I «passi falsi» da evitare con le Soa

Cinque regole, da tenere bene in mente, nell’implementazione di un’architettura di servizi, per evitare di cadere nella trappola dei “più comuni passi falsi” sulla strada verso le Soa: Trattare le Soa alla stregua delle tradizionali architetture distri …

Cinque regole, da tenere bene in mente, nell’implementazione di un’architettura
di servizi, per evitare di cadere nella trappola dei “più comuni
passi falsi” sulla strada verso le Soa:

Trattare le Soa alla stregua delle tradizionali architetture distribuite: molti,
nel passato recente, sono caduti nella trappola di assimilare (e trattare di
conseguenza in modo analogo) le Soa come le architetture distribuite che, in
realtà, hanno orientamenti e paradigmi del tutto diversi. Comprendere
queste differenze è fondamentale per riuscire a creare logiche di automazione
realmente orientate ai servizi.

Non standardizzare: la mancanza di definizioni comuni su come i dati debbano
essere rappresentati, su quale sia l’interfaccia privilegiata per quel
servizio o sulla sua semantica, possono comportare non pochi problemi. Le Soa
promuovono la creazione di un ambiente di sviluppo che astrae, di fatto, il
processing dal backend, che potrà quindi essere in grado di eseguire
delle applicazioni in modo indipendente. La standardizzazione è necessaria
per assicurare una certa consistenza e unità logica nello sviluppo e
nell’interazione tra i servizi che incapsulano queste logiche di backend.

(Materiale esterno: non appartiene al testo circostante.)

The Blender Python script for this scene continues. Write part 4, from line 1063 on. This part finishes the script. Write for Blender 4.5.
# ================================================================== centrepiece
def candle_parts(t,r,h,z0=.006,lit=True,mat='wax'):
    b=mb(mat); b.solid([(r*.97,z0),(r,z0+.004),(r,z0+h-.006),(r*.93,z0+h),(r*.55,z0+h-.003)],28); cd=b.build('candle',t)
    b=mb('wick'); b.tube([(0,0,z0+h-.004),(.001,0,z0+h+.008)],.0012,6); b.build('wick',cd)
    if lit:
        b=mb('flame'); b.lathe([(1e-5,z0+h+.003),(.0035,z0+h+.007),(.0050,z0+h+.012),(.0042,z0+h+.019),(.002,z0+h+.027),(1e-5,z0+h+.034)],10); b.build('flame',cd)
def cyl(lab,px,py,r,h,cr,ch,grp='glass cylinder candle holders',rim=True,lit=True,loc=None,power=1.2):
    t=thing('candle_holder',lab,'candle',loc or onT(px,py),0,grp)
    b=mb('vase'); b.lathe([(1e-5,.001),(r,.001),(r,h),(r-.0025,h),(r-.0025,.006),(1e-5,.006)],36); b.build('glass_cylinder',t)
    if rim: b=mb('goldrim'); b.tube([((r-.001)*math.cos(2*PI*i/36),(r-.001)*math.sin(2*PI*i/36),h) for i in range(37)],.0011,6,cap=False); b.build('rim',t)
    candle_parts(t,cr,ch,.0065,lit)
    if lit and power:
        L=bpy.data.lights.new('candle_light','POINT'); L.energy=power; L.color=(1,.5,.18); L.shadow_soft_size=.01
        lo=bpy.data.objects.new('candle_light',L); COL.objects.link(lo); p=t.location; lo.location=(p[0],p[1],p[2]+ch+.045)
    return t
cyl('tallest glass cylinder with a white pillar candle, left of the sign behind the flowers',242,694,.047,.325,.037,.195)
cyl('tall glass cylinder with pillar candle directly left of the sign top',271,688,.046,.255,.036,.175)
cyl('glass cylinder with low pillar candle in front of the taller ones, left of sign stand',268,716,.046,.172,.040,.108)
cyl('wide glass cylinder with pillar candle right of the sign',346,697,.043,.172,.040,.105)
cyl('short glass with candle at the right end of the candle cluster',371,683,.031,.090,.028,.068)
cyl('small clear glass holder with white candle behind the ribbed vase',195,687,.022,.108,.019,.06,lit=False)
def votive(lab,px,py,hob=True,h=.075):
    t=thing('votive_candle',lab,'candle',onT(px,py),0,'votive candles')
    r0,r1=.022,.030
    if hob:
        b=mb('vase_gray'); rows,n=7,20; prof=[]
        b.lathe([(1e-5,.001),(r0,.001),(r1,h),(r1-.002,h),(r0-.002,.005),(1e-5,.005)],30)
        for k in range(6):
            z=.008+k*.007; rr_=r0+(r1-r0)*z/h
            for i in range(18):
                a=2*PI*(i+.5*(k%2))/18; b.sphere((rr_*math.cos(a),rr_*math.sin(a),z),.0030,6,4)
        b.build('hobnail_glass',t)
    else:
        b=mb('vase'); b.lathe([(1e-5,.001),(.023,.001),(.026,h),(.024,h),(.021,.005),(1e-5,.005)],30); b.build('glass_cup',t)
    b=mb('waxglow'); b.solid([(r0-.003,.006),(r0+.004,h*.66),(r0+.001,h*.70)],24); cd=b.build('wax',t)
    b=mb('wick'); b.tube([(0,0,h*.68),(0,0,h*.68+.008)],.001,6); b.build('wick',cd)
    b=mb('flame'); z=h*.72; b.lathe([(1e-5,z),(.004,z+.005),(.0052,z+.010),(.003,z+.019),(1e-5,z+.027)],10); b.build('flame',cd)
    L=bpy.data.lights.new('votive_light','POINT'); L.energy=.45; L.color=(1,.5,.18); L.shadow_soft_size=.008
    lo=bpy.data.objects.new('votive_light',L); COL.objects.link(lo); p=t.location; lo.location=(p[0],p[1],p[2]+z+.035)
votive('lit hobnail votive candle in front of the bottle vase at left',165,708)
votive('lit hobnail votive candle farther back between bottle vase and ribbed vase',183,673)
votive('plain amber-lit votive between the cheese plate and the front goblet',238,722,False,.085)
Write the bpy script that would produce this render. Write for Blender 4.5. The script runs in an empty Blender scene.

Non creare un piano di transizione: la mappatura dei singoli servizi e la definizione
dei possibili percorsi degli stessi, potrebbe portare alla ridefinizione dell’ambiente
infrastrutturale. L’adozione di un piano di transizione permetterà
di controllare tutte le fasi di migrazione alla Soa, sia sotto il profilo tecnologico
che sotto quelli architetturale e organizzativo. Gli elementi chiave di questo
piano sono: l’analisi d’impatto (che dovrebbe prevedere le ripercussioni
delle Soa sulle attuali risorse, processi e tecnologie); l’analisi della
transizione delle architetture (che mappa tutti i possibili stadi intermedi
dalla situazione attuale verso l’adozione definitiva di un’architettura
di servizi) e l’analisi speculativa (che dovrebbe valutare gli sviluppi
futuri dei servizi Web in azienda e stimare le necessità correlate in
termini di tecnologie di supporto).

Non partire con un’architettura fondata su Xml: l’eXtensible markup
language, infatti, è lo standard fondamentale per la rappresentazione
dell’architettura dati, anche se, nel corso degli anni, altre specifiche
si sono candidate a sostituirlo in questi compiti. Le questioni relative alla
struttura e alla validazione dei dati sono, infatti, fondamentali anche se molto
spesso vengono trascurate. L’implementazione di un livello di rappresentazione
dei dati fondato su Xml risulta, invece, necessaria e la sua mancanza può
inficiare anche un ottimo lavoro di sviluppo.

Non comprendere le implicazioni delle performance: l’adozione di un’architettura
fondata su legami “deboli” (loose coupling) all’interno dei
suoi singoli elementi non è facile. Occorre, infatti, introdurre diversi
livelli di processing dei dati, che si stratificano, e tenere in conto l’impatto
sulle performance complessive dell’architettura dovuta a queste stratificazioni.
Ragionando su scala ridotta, è facile creare soluzioni che funzionano
e rispondono bene. Tuttavia, quando la pervasività delle Soa aumenta
e molte nuove funzionalità sono integrate, il volume delle comunicazioni
aumenta considerevolmente e i processi potrebbero subire una forte latenza.
Ecco perché risulta fondamentale riuscire a comprendere da subito quali
sono le implicazioni a livello di prestazioni, ovvero testare le capacità
di processing dei messaggi dell’infrastruttura di comunicazione (message
bus) e valutare attentamente le caratteristiche dei servizi, in modo da riuscire
a garantire un compromesso accettabile tra velocità di trasmissione,
“peso” delle trasmissioni e altri elementi che potrebbero influenzare
negativamente le prestazioni della soluzione.